We all know the uncomfortable feeling. You are driving along a highway at the speed limit. Suddenly, a semi-trailer appears out of nowhere and begins tail-gating your vehicle. It seems the driver won’t be satisfied until you pull over and let him pass.
There’s a likely explanation for this risky behaviour — the imposition on the driver by his employer of an unrealistic deadline for the delivery of the load. That’s why he’s speeding.
In Australia in 2017, we should not tolerate a situation where unchecked market forces compromise public safety. This is why it is almost incomprehensible that the Turnbull Government abolished the Road Safety Remuneration Tribunal last year with no alternative road safety strategy in place.

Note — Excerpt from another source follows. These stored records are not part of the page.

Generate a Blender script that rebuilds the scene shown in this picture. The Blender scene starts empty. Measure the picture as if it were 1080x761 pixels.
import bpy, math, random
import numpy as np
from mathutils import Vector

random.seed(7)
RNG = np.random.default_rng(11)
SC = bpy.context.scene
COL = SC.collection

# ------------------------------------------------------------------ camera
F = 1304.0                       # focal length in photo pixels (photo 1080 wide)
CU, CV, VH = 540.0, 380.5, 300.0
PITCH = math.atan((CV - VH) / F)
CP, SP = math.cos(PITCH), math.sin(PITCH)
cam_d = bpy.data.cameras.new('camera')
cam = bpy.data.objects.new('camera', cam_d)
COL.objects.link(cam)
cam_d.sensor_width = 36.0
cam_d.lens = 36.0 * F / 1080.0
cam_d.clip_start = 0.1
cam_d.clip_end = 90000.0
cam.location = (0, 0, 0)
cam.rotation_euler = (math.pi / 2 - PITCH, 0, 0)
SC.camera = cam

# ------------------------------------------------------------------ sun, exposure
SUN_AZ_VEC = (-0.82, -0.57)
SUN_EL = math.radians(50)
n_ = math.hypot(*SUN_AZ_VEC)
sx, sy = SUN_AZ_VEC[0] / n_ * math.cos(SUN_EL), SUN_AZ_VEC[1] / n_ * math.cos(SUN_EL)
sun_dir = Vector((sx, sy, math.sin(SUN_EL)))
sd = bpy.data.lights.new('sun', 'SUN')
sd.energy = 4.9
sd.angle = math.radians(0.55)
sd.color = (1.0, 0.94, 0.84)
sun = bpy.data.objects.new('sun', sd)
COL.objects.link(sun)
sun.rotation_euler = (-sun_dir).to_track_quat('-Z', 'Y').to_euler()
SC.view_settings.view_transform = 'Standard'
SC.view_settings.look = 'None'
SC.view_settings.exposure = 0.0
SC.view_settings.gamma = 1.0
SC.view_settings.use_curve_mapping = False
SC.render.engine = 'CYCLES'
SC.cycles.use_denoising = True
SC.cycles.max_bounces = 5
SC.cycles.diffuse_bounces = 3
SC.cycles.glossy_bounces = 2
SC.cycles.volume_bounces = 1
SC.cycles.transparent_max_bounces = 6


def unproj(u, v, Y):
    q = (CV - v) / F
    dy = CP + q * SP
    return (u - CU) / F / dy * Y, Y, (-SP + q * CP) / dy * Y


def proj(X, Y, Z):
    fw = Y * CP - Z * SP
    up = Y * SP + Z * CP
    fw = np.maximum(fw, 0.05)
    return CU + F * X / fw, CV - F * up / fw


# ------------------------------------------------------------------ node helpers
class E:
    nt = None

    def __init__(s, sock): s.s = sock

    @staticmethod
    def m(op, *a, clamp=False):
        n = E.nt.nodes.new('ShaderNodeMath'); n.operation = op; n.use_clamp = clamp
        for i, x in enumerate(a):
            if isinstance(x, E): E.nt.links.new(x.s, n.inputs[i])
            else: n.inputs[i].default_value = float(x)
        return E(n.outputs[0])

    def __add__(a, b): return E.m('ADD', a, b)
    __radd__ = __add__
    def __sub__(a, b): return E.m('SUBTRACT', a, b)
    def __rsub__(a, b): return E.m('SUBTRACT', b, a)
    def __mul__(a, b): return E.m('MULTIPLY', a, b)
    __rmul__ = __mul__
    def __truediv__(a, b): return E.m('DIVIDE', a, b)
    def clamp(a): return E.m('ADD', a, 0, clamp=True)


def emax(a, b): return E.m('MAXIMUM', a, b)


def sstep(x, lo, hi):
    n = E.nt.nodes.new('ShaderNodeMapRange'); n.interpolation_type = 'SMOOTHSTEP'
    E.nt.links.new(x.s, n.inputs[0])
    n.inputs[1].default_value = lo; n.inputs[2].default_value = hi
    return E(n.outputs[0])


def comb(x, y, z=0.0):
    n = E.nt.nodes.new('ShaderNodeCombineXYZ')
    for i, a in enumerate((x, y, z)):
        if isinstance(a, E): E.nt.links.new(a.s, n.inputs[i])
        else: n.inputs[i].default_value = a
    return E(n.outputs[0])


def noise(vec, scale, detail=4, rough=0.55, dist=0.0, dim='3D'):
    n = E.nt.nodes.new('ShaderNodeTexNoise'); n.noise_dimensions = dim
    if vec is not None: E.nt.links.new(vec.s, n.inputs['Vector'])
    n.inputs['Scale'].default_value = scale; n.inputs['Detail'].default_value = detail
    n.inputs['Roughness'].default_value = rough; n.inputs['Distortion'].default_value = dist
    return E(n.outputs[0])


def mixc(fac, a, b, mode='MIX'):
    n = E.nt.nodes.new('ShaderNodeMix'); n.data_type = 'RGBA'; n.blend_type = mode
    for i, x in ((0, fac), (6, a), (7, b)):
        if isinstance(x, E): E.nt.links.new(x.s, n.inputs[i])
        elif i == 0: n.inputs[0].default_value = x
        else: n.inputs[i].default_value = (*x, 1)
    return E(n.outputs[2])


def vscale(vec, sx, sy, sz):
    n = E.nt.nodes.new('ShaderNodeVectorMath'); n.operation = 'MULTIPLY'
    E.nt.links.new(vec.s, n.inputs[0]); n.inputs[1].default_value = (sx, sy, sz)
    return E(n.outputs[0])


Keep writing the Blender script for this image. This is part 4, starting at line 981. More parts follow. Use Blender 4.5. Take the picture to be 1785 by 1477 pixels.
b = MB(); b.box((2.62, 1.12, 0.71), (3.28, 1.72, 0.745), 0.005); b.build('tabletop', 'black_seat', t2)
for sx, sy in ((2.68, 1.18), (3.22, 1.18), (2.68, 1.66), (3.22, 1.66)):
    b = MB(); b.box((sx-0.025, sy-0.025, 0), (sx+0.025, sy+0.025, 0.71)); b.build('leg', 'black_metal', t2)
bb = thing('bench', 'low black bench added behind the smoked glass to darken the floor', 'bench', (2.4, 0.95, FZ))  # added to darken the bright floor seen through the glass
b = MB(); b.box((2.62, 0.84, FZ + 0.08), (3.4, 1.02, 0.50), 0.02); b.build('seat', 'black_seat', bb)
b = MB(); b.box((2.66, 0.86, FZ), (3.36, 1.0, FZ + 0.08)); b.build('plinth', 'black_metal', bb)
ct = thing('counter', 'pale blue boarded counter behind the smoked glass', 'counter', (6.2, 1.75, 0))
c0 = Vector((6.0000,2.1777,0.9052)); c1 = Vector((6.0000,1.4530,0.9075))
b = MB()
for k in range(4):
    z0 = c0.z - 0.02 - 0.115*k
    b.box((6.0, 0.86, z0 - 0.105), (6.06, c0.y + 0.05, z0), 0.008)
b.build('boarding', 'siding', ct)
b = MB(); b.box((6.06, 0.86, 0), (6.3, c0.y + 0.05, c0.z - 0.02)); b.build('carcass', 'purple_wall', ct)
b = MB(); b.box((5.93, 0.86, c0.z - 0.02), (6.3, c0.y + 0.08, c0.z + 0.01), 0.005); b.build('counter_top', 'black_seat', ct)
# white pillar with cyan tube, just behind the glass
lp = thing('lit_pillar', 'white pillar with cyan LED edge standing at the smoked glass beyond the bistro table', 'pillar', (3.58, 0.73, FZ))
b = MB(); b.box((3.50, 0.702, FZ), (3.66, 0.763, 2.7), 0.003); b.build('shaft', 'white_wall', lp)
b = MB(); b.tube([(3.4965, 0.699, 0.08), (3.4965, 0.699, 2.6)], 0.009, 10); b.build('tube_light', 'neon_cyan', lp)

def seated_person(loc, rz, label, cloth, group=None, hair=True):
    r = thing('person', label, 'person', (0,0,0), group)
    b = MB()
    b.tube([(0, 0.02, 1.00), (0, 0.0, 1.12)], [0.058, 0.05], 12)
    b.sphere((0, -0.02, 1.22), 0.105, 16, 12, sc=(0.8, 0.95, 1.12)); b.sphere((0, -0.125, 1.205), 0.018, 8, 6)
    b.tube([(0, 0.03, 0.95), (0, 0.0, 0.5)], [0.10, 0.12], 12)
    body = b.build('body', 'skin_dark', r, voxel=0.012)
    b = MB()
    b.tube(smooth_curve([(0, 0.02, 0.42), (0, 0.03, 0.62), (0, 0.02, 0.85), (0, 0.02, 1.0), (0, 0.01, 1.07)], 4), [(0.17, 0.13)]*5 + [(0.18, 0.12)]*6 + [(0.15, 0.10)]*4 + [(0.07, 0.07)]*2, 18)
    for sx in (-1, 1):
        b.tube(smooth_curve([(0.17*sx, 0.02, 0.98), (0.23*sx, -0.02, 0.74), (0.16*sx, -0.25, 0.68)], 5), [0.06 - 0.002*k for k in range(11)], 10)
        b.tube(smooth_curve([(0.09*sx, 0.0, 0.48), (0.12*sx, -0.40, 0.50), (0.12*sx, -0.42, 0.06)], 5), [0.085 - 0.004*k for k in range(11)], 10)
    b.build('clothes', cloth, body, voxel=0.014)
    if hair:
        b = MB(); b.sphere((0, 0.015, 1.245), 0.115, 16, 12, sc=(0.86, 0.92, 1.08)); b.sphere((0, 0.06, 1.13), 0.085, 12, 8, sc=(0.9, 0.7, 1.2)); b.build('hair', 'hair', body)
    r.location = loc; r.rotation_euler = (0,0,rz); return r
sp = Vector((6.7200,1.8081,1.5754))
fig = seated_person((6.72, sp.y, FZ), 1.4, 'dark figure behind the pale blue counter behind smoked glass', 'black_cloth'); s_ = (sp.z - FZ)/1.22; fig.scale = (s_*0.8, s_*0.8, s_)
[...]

The former Labor Government created the RSRT in 2012 to set minimum pay rates that would allow truck drivers to make a fair living while removing incentives for them to adopt unsafe practices such as speeding or, even worse, abusing drugs to stay awake. The creation of the tribunal was a road safety measure.
It was a position based on extensive consultation with trucking companies, the Transport Workers Union and safety experts who agreed to strip incentives for dangerous behaviour out of the system in the public interest. That is why it is so disappointing that the Government scrapped the tribunal after some owner drivers rebelled against a finding on pay rates which they believed was unreasonable. Rather than looking rationally at their concerns, the Prime Minister whipped up the controversy in the lead-up to the federal election as part of his broader war on trade unions in the lead-up to the federal election.
It is always a mistake to allow politics to compromise decisions relating to road safety, particularly when our road toll is rising after years of decline.
The Bureau of Transport, Infrastructure and Regional Economics has reported there were 1300 fatalities on Australian roads last year — 8 percent more than in 2015. Fatalities in December of last year were up 23 percent on December, 2015. Trucks account for only 2 percent of registered vehicles in Australia. Yet they are involved in 16 percent of all traffic accidents.
These disturbing facts require a serious policy response, but since RSRT was abolished, there is now no national safety plan for heavy vehicles.
That’s not good enough.
A serious approach would also involve addressing the structural characteristics of the transport system that encourage unsafe driving.
The Government has a responsibility to respond seriously to the fact that the road toll is once again headed in the wrong direction. A serious policy response should involve greater investment on roads to ensure they are in good condition.